Ecrire et lire l’histoire de son temps
Tome I, Introduction
L'histoire a été dans tous les siècles une étude si recommandée, qu'on croirait perdre son temps d'en recueillir les suffrages, aussi importants par le poids de leurs auteurs que par leur nombre. Dans l'un et dans l'autre on ne prétend compter que les catholiques, et on sera encore assez fort ; il ne s'en trouvera même aucun de quelque autorité dans l'Église qui ait laissé par écrit aucun doute sur ce point. Outre les personnages que leur savoir et leur piété ont rendus célèbres, on compte plusieurs saints qui ont écrit des chroniques et des histoires non seulement saintes, mais entièrement profanes, et dont les ouvrages sont révérés de la postérité, à qui ils ont été fort utiles. On omet par respect les livres historiques de l'Écriture. Mais, si on n'ose mêler en ce genre le Créateur avec ses créatures, on ne peut aussi se dispenser de reconnaître que, dès que le Saint-Esprit n'a pas dédaigné d'être auteur d'histoires dont tout le tissu appartient en gros à ce monde, et serait appelé profane comme toutes les autres histoires du monde, si elles n'avaient pas le Saint-Esprit pour auteur, c'est un préjugé bien décisif qu'il est permis aux chrétiens d'en écrire et d'en lire. Si on objecte que les histoires de ce genre qui ont le Saint-Esprit pour auteur se reportent toutes à des objets plus relevés, et bien que réelles et véritables en effet, ne laissent pas d'être des figures de ce qu'il devait arriver, et cachent de grandes merveilles sous ces voiles, il ne laissera pas de demeurer véritable qu'il y en a de grands endroits qui ne sont simplement que des histoires, ce qui autorise toutes les autres que les hommes ont faites depuis, et continueront de faire; mais encore, que dès qu'il a plu à l'Esprit saint de voiler et de figurer les plus grandes choses sous des événements en apparence naturels, historiques, et en effet arrivés, ce même Esprit n'a pas réprouvé l'histoire, puisqu'il lui a plu de s'en servir pour l'instruction de ses créatures et de son Église. Ces propositions, qui ne se peuvent impugner avec de la bonne foi, sont d'une transcendance en faveur de l'histoire à ne souffrir aucune réplique. Mais sans se départir d'un si divin appui, cherchons d'ailleurs ce que la vérité, la raison, la nécessité et l'usage approuvé dans tous les siècles, pourront fournir sur ce prétendu problème.
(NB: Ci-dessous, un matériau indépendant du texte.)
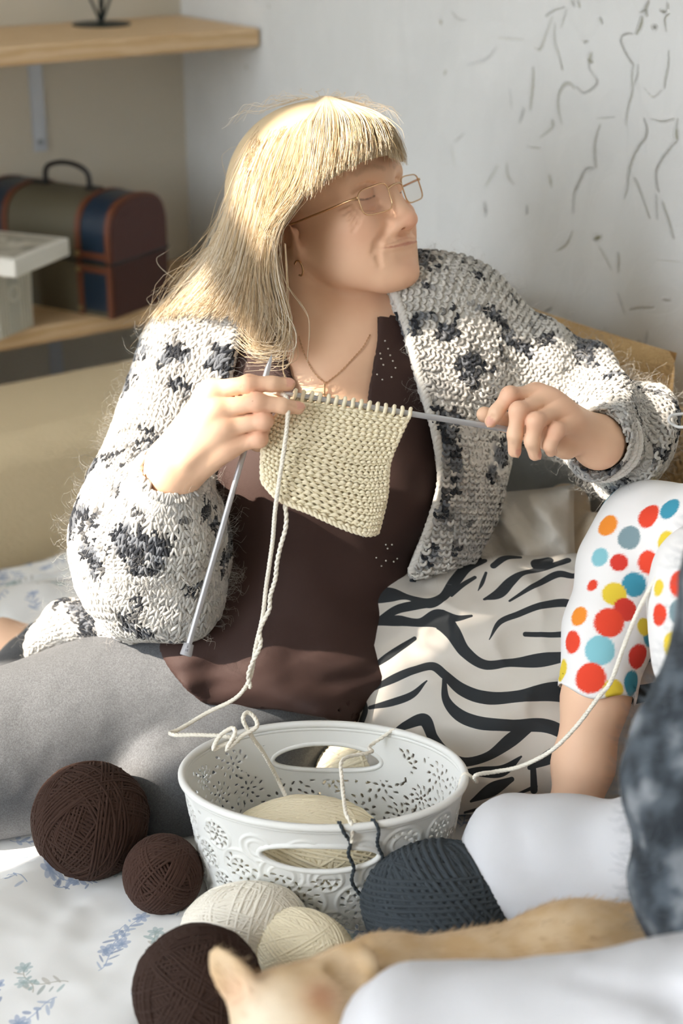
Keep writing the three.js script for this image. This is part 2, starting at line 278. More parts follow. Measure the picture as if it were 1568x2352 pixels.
function drawPlaster(g, w, h, colour) {
  if (colour) { g.fillStyle = '#d3d4d2'; g.fillRect(0, 0, w, h); } else { g.fillStyle = '#808080'; g.fillRect(0, 0, w, h); }
  const R = rng(9);
  for (let i = 0; i < 900; i++) { // trowel patches
    const x = R() * w, y = R() * h, a = 12 + R() * 60, b = 20 + R() * 110, t = R();
    g.save(); g.translate(x, y); g.rotate((R() - 0.5) * 0.8); g.globalAlpha = colour ? 0.05 : 0.09; g.fillStyle = colour ? (t < 0.5 ? '#e0e2e1' : '#c5c5c0') : (t < 0.5 ? '#ffffff' : '#000000'); g.beginPath(); g.ellipse(0, 0, a, b, 0, 0, 7); g.fill(); g.restore();
  }
  g.globalAlpha = 1; g.lineCap = 'round'; g.lineJoin = 'round';
  const fr = (q) => q - Math.floor(q);
  plasterLines.forEach(({ pts, w: lw, a }, n) => {
    const bu = Math.floor(pts[0][0]), bv = Math.floor(pts[0][1]), c = new THREE.CatmullRomCurve3(pts.map(([u, v]) => V((u - bu) * w, (1 - (v - bv)) * h, 0)), false, 'centripetal'), m = pts.length * 7;
    for (const ox of [-w, 0, w]) for (const oy of [-h, 0, h]) { let p = c.getPoint(0); for (let i = 1; i <= m; i++) { const q = c.getPoint(i / m); q.x += 1.6 * noise(i * 0.7, n * 3.1); q.y += 1.2 * noise(i * 0.7, n * 3.1, 5); const t = 0.45 + 0.75 * Math.sin(Math.PI * i / (m + 1)) * (0.5 + Math.abs(noise(i * 0.35, n * 1.7, 2)) * 1.3); const wd = lw * 0.22 * t;
      const seg = (dx, dy, k, st) => { g.lineWidth = wd * k; g.strokeStyle = st; g.beginPath(); g.moveTo(p.x + ox + dx, p.y + oy + dy); g.lineTo(q.x + ox + dx, q.y + oy + dy); g.stroke(); };
      if (colour) seg(0, 0, 1.1, `rgba(${140 + (n % 3) * 8},${140 + (n % 3) * 7},${122 + (n % 2) * 14},${0.42 * a})`); else { seg(0, 0, 2.4, `rgba(30,30,30,${0.6 * a})`); seg(3, -1, 2, `rgba(235,235,235,${0.4 * a})`); }
      p = q; } }
  });
  for (let i = 0; i < 26; i++) { const x = R() * w, y = R() * h; g.fillStyle = colour ? 'rgba(150,150,130,0.5)' : 'rgba(20,20,20,0.6)'; g.beginPath(); g.ellipse(x, y, 1 + R() * 5, 2 + R() * 8, R() * 3, 0, 7); g.fill(); }
}
const plasterMap = canvasTex(2048, 2048, (g, w, h) => drawPlaster(g, w, h, true)), plasterBump = canvasTex(2048, 2048, (g, w, h) => drawPlaster(g, w, h, false), false);
for (const t of [plasterMap, plasterBump]) t.repeat.set(1 / TILE, 1 / TILE);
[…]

Que sait-on qu'on n'ait point appris ? Car il ne s'agit pas ici des prophètes et des dons surnaturels, mais de la voie commune que la Providence a marquée à tous les hommes. Le travail est une suite et la peine du péché de notre premier père ; on n'entretient le corps que par le travail du corps, la sueur et les œuvres des mains ; on n'éclaire l'esprit que par un autre genre de travail, qui est l'étude ; et comme il faut des maîtres, pour le moins des exemples sous les yeux, pour apprendre à faire les œuvres des mains dans chaque art ou métier, à plus forte raison en faut-il pour les sciences et les disciplines si diverses, propres à l'esprit, sur lesquelles l'inspection des yeux et des sens n'ont aucune prise.
Si ces leçons d'autrui sont nécessaires à l'esprit pour lui apprendre ce qui est de son ressort, il n'y a point de science où il s'en puisse moins passer que pour l'histoire. Encore que pour les autres disciplines il soit indispensable d'y avoir au moins quelque introducteur, il est pourtant arrivé à des esprits d'une ouverture extraordinaire d'atteindre eux-mêmes, sans autre secours que celui de ce commencement, à divers degrés, même quelques-uns aux plus relevés, des disciplines où ils n'avaient reçu qu'une assez légère introduction ; parce que avec l'application et la lumière de leur esprit, ils s'étaient guidés de degré en degré, pour atteindre plus haut, et, par de premières découvertes, se frayer la route à de nouvelles, à les constater, à les rectifier et à parvenir ainsi au sommet de la science par eux cultivée, après en avoir appris d'autrui les premières règles et les premières notions. C'est que les arts et les sciences ont un enchaînement de règles, des proportions, des gradations qui se suivent nécessairement, et qui ne sont, par conséquent, pas impossibles à trouver successivement par un esprit lumineux, solide et appliqué, qui en a reçu d'autrui les premiers éléments et comme la clef, quoique ce soit une chose extrêmement rare, et que pour presque la totalité il faille être conduit d'échelon en échelon par les diverses connaissances et les divers progrès de la main d'un habile maître, qui sait proportionner ses leçons à l'avancement qu'il remarque dans ceux qu'il instruit.